◆ Stored data ◆
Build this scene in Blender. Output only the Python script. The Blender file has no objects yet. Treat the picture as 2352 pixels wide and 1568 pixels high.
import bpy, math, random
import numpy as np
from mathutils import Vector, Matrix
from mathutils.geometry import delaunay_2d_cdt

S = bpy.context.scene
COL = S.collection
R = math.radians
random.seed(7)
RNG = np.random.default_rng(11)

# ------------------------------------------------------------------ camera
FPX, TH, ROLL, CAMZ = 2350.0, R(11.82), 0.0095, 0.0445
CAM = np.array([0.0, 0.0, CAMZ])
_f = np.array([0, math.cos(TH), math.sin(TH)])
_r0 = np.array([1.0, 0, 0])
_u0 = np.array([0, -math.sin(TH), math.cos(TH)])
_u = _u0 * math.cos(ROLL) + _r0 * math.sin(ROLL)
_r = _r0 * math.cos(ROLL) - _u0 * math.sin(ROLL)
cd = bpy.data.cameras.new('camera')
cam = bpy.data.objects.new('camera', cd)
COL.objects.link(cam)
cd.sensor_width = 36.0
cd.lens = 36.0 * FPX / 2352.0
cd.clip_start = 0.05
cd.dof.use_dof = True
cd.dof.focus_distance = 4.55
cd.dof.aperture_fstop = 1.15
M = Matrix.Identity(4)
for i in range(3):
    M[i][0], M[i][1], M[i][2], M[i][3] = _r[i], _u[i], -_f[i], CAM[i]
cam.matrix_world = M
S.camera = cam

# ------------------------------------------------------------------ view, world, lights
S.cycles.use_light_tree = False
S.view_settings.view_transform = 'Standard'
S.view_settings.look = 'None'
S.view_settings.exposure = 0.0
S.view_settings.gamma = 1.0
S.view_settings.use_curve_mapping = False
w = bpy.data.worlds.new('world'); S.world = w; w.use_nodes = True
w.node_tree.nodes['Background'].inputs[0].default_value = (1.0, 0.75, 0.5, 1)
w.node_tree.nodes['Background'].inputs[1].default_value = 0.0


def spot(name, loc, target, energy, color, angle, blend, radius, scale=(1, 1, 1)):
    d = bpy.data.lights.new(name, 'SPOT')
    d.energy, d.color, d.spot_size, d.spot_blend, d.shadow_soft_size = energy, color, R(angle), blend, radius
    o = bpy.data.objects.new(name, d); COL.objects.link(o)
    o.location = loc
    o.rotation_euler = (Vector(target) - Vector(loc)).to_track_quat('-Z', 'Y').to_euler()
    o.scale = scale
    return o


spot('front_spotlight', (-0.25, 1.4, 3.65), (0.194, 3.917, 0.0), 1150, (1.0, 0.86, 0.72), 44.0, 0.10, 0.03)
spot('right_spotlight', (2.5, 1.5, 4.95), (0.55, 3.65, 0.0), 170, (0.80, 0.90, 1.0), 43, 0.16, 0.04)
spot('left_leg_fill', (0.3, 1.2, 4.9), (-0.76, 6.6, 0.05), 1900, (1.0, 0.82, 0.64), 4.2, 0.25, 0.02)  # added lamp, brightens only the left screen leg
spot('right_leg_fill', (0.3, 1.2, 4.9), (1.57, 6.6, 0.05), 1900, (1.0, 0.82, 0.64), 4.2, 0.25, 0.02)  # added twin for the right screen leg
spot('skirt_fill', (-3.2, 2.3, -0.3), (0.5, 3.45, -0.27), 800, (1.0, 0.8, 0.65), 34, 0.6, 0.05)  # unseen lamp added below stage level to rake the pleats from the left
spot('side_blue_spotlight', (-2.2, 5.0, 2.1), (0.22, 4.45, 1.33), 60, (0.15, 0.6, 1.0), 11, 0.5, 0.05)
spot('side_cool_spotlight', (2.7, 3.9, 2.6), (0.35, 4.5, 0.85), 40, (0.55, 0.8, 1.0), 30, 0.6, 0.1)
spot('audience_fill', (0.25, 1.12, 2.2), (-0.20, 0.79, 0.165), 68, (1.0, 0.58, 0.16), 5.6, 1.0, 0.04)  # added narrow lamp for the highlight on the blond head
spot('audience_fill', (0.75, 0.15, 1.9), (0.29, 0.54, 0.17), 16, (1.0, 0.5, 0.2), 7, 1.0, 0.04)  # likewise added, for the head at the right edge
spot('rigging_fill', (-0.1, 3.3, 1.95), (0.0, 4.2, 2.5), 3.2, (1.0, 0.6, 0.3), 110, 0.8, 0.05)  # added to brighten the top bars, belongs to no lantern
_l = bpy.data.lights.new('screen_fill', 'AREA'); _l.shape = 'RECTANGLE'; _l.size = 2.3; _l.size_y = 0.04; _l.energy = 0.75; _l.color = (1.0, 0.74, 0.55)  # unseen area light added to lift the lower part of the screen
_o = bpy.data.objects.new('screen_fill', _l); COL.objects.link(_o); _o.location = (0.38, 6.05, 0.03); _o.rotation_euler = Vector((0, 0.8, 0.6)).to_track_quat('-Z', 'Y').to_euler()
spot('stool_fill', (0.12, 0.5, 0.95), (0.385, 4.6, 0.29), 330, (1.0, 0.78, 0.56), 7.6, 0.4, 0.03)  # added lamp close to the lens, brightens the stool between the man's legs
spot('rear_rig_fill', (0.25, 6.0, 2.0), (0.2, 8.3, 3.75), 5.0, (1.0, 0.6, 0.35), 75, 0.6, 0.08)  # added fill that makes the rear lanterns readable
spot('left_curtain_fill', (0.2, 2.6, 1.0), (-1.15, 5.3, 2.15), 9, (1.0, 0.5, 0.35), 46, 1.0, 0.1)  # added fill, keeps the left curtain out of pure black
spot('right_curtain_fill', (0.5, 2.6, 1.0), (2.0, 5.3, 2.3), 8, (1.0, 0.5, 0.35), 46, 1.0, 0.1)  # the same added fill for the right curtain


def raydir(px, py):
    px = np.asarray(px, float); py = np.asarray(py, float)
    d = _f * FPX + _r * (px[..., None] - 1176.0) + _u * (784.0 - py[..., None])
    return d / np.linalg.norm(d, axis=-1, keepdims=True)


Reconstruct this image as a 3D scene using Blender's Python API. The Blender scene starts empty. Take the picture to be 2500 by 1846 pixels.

◆ Direction ◆
Make an exact copy of the material above.

◆ Output of the task ◆
Build this scene in Blender. Output only the Python script. The Blender file has no objects yet. Treat the picture as 2352 pixels wide and 1568 pixels high.
import bpy, math, random
import numpy as np
from mathutils import Vector, Matrix
from mathutils.geometry import delaunay_2d_cdt

S = bpy.context.scene
COL = S.collection
R = math.radians
random.seed(7)
RNG = np.random.default_rng(11)

# ------------------------------------------------------------------ camera
FPX, TH, ROLL, CAMZ = 2350.0, R(11.82), 0.0095, 0.0445
CAM = np.array([0.0, 0.0, CAMZ])
_f = np.array([0, math.cos(TH), math.sin(TH)])
_r0 = np.array([1.0, 0, 0])
_u0 = np.array([0, -math.sin(TH), math.cos(TH)])
_u = _u0 * math.cos(ROLL) + _r0 * math.sin(ROLL)
_r = _r0 * math.cos(ROLL) - _u0 * math.sin(ROLL)
cd = bpy.data.cameras.new('camera')
cam = bpy.data.objects.new('camera', cd)
COL.objects.link(cam)
cd.sensor_width = 36.0
cd.lens = 36.0 * FPX / 2352.0
cd.clip_start = 0.05
cd.dof.use_dof = True
cd.dof.focus_distance = 4.55
cd.dof.aperture_fstop = 1.15
M = Matrix.Identity(4)
for i in range(3):
    M[i][0], M[i][1], M[i][2], M[i][3] = _r[i], _u[i], -_f[i], CAM[i]
cam.matrix_world = M
S.camera = cam

# ------------------------------------------------------------------ view, world, lights
S.cycles.use_light_tree = False
S.view_settings.view_transform = 'Standard'
S.view_settings.look = 'None'
S.view_settings.exposure = 0.0
S.view_settings.gamma = 1.0
S.view_settings.use_curve_mapping = False
w = bpy.data.worlds.new('world'); S.world = w; w.use_nodes = True
w.node_tree.nodes['Background'].inputs[0].default_value = (1.0, 0.75, 0.5, 1)
w.node_tree.nodes['Background'].inputs[1].default_value = 0.0


def spot(name, loc, target, energy, color, angle, blend, radius, scale=(1, 1, 1)):
    d = bpy.data.lights.new(name, 'SPOT')
    d.energy, d.color, d.spot_size, d.spot_blend, d.shadow_soft_size = energy, color, R(angle), blend, radius
    o = bpy.data.objects.new(name, d); COL.objects.link(o)
    o.location = loc
    o.rotation_euler = (Vector(target) - Vector(loc)).to_track_quat('-Z', 'Y').to_euler()
    o.scale = scale
    return o


spot('front_spotlight', (-0.25, 1.4, 3.65), (0.194, 3.917, 0.0), 1150, (1.0, 0.86, 0.72), 44.0, 0.10, 0.03)
spot('right_spotlight', (2.5, 1.5, 4.95), (0.55, 3.65, 0.0), 170, (0.80, 0.90, 1.0), 43, 0.16, 0.04)
spot('left_leg_fill', (0.3, 1.2, 4.9), (-0.76, 6.6, 0.05), 1900, (1.0, 0.82, 0.64), 4.2, 0.25, 0.02)  # added lamp, brightens only the left screen leg
spot('right_leg_fill', (0.3, 1.2, 4.9), (1.57, 6.6, 0.05), 1900, (1.0, 0.82, 0.64), 4.2, 0.25, 0.02)  # added twin for the right screen leg
spot('skirt_fill', (-3.2, 2.3, -0.3), (0.5, 3.45, -0.27), 800, (1.0, 0.8, 0.65), 34, 0.6, 0.05)  # unseen lamp added below stage level to rake the pleats from the left
spot('side_blue_spotlight', (-2.2, 5.0, 2.1), (0.22, 4.45, 1.33), 60, (0.15, 0.6, 1.0), 11, 0.5, 0.05)
spot('side_cool_spotlight', (2.7, 3.9, 2.6), (0.35, 4.5, 0.85), 40, (0.55, 0.8, 1.0), 30, 0.6, 0.1)
spot('audience_fill', (0.25, 1.12, 2.2), (-0.20, 0.79, 0.165), 68, (1.0, 0.58, 0.16), 5.6, 1.0, 0.04)  # added narrow lamp for the highlight on the blond head
spot('audience_fill', (0.75, 0.15, 1.9), (0.29, 0.54, 0.17), 16, (1.0, 0.5, 0.2), 7, 1.0, 0.04)  # likewise added, for the head at the right edge
spot('rigging_fill', (-0.1, 3.3, 1.95), (0.0, 4.2, 2.5), 3.2, (1.0, 0.6, 0.3), 110, 0.8, 0.05)  # added to brighten the top bars, belongs to no lantern
_l = bpy.data.lights.new('screen_fill', 'AREA'); _l.shape = 'RECTANGLE'; _l.size = 2.3; _l.size_y = 0.04; _l.energy = 0.75; _l.color = (1.0, 0.74, 0.55)  # unseen area light added to lift the lower part of the screen
_o = bpy.data.objects.new('screen_fill', _l); COL.objects.link(_o); _o.location = (0.38, 6.05, 0.03); _o.rotation_euler = Vector((0, 0.8, 0.6)).to_track_quat('-Z', 'Y').to_euler()
spot('stool_fill', (0.12, 0.5, 0.95), (0.385, 4.6, 0.29), 330, (1.0, 0.78, 0.56), 7.6, 0.4, 0.03)  # added lamp close to the lens, brightens the stool between the man's legs
spot('rear_rig_fill', (0.25, 6.0, 2.0), (0.2, 8.3, 3.75), 5.0, (1.0, 0.6, 0.35), 75, 0.6, 0.08)  # added fill that makes the rear lanterns readable
spot('left_curtain_fill', (0.2, 2.6, 1.0), (-1.15, 5.3, 2.15), 9, (1.0, 0.5, 0.35), 46, 1.0, 0.1)  # added fill, keeps the left curtain out of pure black
spot('right_curtain_fill', (0.5, 2.6, 1.0), (2.0, 5.3, 2.3), 8, (1.0, 0.5, 0.35), 46, 1.0, 0.1)  # the same added fill for the right curtain


def raydir(px, py):
    px = np.asarray(px, float); py = np.asarray(py, float)
    d = _f * FPX + _r * (px[..., None] - 1176.0) + _u * (784.0 - py[..., None])
    return d / np.linalg.norm(d, axis=-1, keepdims=True)


Reconstruct this image as a 3D scene using Blender's Python API. The Blender scene starts empty. Take the picture to be 2500 by 1846 pixels.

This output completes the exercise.